On the first day of the New Year, Tuesday 1st January, 1963, there was a strong easterly wind blowing … and by the next day it started to snow. This was to herald the beginning of one of the coldest winters that Kent would ever witness. The sea temperature plummeted to a state where alongshore it started to freeze over. When the sea gets to that situation the fish move out into deeper water where the coldness does not penetrate.

Many people attribute cod to the colder climes, however, in the deep water off Norway and the Artic the temperature of the seas, in 1963, were warmer than at Deal. When the sea gets to below freezing, all forms of life either vacate the area or end up hypothermic.

Against a loosing battle some anglers kept trying to catch fish from the beach, pier and boats (when the weather was calm enough). With the bad conditions and total lack of fish, the pier closed every night – and it would not be until the month of March when a starfish was replaced as the ‘fish of the month’ in the pier’s angling competition.

Eventually the fish famine was forgotten, as in the autumn of that year there were vast quantities of cod caught. The results of the Deal Angling Club (1919) boat festival recorded in a total weight of over two tons – which the anglers brought to the scales. Deal, once again, became the Mecca of sea angling.

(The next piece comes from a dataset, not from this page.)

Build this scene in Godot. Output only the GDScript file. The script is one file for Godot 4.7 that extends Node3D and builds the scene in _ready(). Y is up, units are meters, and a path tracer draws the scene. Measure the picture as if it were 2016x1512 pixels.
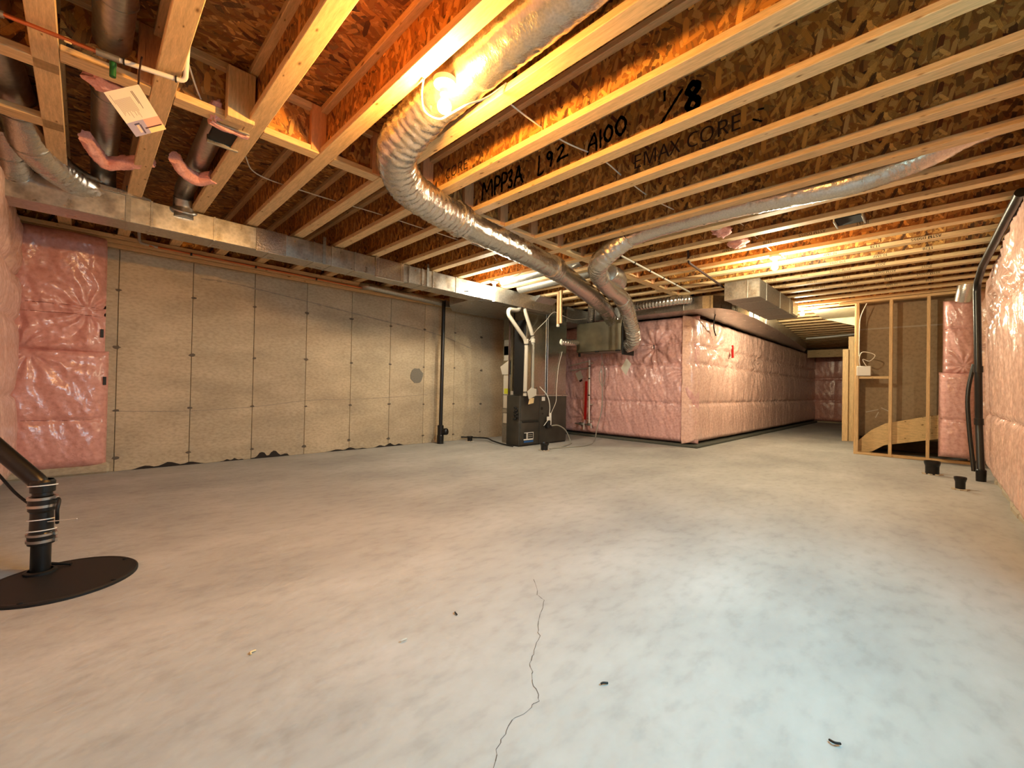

In those days the record cod stood at 32 lb and one or two fish from Deal started to nudge at that weight. In the years that followed the record was broken … more than once … nevertheless, it was not from Deal. However, in the late 60s and early 70s there were local cod of over 40lb being landed in the winter months. This was topped by a monster fish of 50lb 14oz caught by Brian Maidment, a mere two miles off Walmer.

Although the record at that time was heavier … it was a fish that was caught off a wreck over 30 miles from shore. It was thought that Brian’s fish should have been classed as the British record – as the other fish was caught outside territorial waters.

Brian Maidment, a local boatman, gained fame with his photograph featured on the front page of Deal Councils fishing guide the following year. He had donated the cod to the council, who had a fibreglass cast made of it which was displayed in the bar on the end of the pier. It was a loss to Deal when the replica of the town’s heaviest ever cod was sold in a local antique shop last year.

The next decade saw many cod being caught, although the larger fish seemed to become harder to find by the mid 80s. However, all is not lost, as last year saw a revival of cod caught from Deal … and combined with the very cold winter that we have just witnessed … who knows!